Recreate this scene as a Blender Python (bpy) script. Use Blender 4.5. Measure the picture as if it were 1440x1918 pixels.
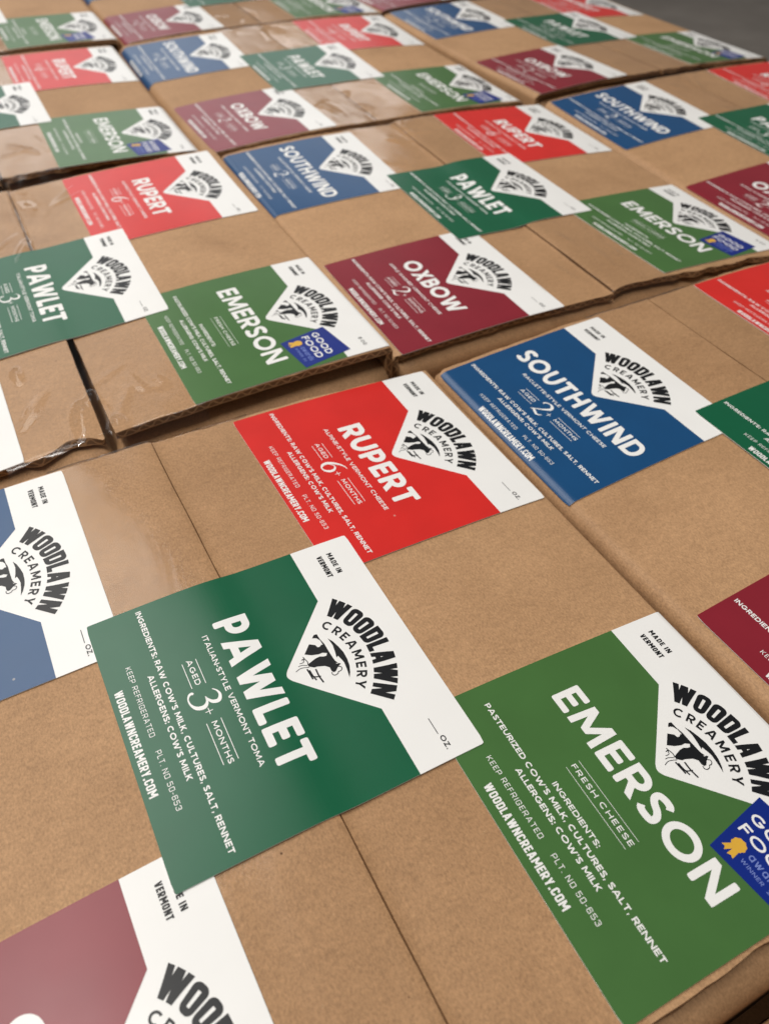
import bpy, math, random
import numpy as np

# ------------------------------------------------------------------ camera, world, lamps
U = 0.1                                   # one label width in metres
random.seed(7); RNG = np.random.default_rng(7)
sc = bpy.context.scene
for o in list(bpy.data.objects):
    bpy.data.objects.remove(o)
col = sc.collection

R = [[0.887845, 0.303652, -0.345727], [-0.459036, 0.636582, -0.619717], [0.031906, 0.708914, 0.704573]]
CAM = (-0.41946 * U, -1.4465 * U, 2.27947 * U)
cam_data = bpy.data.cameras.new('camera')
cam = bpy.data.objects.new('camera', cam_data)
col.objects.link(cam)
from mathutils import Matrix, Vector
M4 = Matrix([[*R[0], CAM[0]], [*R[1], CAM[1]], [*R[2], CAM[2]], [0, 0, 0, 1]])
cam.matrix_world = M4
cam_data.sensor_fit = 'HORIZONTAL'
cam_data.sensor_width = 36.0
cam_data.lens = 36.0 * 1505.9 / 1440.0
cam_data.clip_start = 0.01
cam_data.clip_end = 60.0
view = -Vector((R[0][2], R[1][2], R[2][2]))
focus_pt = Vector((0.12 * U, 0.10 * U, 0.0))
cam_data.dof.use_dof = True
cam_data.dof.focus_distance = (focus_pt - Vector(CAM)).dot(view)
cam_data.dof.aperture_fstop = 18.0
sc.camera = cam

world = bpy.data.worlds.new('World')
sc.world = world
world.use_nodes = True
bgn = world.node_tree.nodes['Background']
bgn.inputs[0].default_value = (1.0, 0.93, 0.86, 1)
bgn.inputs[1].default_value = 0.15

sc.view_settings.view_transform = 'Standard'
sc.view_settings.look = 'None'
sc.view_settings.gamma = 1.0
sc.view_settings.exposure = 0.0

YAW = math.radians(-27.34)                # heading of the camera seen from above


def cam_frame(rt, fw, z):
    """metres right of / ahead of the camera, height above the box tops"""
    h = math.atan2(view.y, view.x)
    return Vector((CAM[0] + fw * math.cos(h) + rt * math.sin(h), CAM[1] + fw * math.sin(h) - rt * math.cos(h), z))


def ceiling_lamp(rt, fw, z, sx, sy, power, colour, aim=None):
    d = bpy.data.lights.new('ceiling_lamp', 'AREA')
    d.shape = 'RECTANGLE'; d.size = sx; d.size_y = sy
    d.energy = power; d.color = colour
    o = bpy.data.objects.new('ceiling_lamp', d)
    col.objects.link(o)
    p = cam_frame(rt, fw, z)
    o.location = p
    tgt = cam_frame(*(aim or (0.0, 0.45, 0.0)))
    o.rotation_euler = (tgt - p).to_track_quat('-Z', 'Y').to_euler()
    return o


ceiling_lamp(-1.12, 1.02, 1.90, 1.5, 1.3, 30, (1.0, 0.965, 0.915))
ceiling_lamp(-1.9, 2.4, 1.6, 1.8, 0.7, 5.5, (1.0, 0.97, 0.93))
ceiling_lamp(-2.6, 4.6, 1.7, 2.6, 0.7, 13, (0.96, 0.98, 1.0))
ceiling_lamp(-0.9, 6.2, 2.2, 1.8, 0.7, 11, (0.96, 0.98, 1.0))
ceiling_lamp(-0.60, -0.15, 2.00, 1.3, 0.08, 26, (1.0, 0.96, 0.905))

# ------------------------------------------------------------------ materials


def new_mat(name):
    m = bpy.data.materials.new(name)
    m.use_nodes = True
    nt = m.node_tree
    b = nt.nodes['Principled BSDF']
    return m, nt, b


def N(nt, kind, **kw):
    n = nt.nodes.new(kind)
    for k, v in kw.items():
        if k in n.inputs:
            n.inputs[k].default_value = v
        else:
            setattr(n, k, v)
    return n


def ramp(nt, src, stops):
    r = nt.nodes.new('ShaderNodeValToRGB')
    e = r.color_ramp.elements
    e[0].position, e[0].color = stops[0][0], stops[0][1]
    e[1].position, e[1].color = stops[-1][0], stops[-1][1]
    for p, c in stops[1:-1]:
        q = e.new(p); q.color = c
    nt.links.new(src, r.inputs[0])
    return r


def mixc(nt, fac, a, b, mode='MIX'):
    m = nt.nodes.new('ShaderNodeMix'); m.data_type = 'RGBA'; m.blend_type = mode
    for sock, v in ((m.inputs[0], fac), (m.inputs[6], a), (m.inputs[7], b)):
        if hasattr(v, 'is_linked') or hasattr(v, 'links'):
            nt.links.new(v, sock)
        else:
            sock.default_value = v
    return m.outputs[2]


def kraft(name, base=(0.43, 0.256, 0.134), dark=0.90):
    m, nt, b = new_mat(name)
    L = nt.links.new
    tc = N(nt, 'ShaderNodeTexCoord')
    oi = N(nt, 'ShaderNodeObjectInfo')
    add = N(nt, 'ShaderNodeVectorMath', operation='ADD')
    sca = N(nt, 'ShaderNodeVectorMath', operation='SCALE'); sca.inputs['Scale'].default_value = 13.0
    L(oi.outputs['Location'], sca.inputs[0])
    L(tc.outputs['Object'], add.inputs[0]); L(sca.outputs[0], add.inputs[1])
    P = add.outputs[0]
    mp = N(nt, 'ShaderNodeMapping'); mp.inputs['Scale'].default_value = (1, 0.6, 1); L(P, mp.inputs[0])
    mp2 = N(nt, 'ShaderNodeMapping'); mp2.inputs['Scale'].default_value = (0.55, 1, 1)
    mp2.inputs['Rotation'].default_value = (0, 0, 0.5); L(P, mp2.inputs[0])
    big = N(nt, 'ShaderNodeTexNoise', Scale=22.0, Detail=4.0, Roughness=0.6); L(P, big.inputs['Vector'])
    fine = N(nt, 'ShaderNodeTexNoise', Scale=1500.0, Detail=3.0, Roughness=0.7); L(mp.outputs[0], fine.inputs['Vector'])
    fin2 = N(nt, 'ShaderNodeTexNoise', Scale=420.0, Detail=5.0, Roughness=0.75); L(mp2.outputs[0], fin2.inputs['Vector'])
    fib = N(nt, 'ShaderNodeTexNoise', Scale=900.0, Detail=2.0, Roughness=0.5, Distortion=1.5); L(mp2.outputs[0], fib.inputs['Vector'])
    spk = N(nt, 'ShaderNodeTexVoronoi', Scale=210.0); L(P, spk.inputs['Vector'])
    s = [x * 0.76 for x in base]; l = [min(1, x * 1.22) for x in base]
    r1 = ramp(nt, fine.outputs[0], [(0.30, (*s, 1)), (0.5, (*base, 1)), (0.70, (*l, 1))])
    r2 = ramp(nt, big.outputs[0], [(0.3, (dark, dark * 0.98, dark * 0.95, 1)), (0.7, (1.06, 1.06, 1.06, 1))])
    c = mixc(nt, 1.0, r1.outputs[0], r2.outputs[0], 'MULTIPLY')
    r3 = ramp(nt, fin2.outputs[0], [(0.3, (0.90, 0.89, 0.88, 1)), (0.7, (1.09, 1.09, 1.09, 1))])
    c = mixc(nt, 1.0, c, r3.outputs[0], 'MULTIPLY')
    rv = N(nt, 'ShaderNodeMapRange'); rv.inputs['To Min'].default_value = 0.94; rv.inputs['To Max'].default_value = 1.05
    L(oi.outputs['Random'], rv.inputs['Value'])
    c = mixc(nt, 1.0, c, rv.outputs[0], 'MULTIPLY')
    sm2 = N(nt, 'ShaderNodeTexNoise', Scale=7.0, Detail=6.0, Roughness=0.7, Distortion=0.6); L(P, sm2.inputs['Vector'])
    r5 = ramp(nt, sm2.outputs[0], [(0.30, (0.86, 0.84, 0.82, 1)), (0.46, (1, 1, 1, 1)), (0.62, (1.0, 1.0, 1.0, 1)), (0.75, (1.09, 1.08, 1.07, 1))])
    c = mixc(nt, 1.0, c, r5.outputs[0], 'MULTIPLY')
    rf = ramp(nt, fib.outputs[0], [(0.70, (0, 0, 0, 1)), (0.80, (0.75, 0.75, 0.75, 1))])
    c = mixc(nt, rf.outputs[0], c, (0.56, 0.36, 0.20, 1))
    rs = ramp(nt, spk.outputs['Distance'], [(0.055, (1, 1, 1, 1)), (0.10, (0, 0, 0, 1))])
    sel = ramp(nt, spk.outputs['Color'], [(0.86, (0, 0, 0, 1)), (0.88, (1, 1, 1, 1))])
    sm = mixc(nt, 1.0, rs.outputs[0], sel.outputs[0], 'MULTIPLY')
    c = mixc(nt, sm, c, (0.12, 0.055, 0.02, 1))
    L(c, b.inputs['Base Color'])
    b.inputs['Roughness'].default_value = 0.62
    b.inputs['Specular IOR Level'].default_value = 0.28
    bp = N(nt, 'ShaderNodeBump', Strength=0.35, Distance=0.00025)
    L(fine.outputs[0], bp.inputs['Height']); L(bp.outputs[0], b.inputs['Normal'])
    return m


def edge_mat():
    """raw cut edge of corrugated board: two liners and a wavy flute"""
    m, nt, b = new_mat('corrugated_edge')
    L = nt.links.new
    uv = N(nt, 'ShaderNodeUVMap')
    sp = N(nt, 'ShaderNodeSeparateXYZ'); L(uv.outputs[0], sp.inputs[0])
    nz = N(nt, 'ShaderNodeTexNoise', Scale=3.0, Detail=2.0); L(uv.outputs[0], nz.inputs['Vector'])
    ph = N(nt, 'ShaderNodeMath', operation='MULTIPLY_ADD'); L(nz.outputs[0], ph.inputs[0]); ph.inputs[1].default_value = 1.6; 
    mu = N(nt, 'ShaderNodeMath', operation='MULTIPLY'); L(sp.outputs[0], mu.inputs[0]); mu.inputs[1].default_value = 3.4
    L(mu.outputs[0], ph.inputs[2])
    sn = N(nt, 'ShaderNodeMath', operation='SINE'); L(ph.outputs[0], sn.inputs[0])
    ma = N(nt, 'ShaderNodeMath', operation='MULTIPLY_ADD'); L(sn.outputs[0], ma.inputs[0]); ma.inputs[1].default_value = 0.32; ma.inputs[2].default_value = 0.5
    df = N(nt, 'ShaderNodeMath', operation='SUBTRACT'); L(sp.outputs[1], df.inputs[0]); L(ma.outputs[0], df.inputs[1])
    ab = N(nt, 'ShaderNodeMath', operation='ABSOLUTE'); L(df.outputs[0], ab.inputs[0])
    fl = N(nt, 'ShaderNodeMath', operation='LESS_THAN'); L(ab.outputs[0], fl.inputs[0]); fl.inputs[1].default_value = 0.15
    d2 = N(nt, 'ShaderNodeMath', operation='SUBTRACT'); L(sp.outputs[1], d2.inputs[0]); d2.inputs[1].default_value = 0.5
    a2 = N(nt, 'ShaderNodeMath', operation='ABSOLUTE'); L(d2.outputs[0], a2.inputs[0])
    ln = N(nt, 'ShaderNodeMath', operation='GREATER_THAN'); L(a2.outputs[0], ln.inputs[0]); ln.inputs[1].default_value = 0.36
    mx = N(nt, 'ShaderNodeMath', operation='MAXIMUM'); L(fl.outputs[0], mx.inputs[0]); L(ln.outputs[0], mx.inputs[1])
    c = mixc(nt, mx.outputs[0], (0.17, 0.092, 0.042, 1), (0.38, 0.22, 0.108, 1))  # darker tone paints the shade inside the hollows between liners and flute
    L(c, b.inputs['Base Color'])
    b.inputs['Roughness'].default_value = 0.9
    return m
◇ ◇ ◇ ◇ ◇
WHAT IS NEEDED
Starting with the first line of the data above and ending with the line containing "col = sc.collection", please restate every line exactly, leaving images out.

EXERCISE RESPONSE
Recreate this scene as a Blender Python (bpy) script. Use Blender 4.5. Measure the picture as if it were 1440x1918 pixels.
import bpy, math, random
import numpy as np

# ------------------------------------------------------------------ camera, world, lamps
U = 0.1                                   # one label width in metres
random.seed(7); RNG = np.random.default_rng(7)
sc = bpy.context.scene
for o in list(bpy.data.objects):
    bpy.data.objects.remove(o)
col = sc.collection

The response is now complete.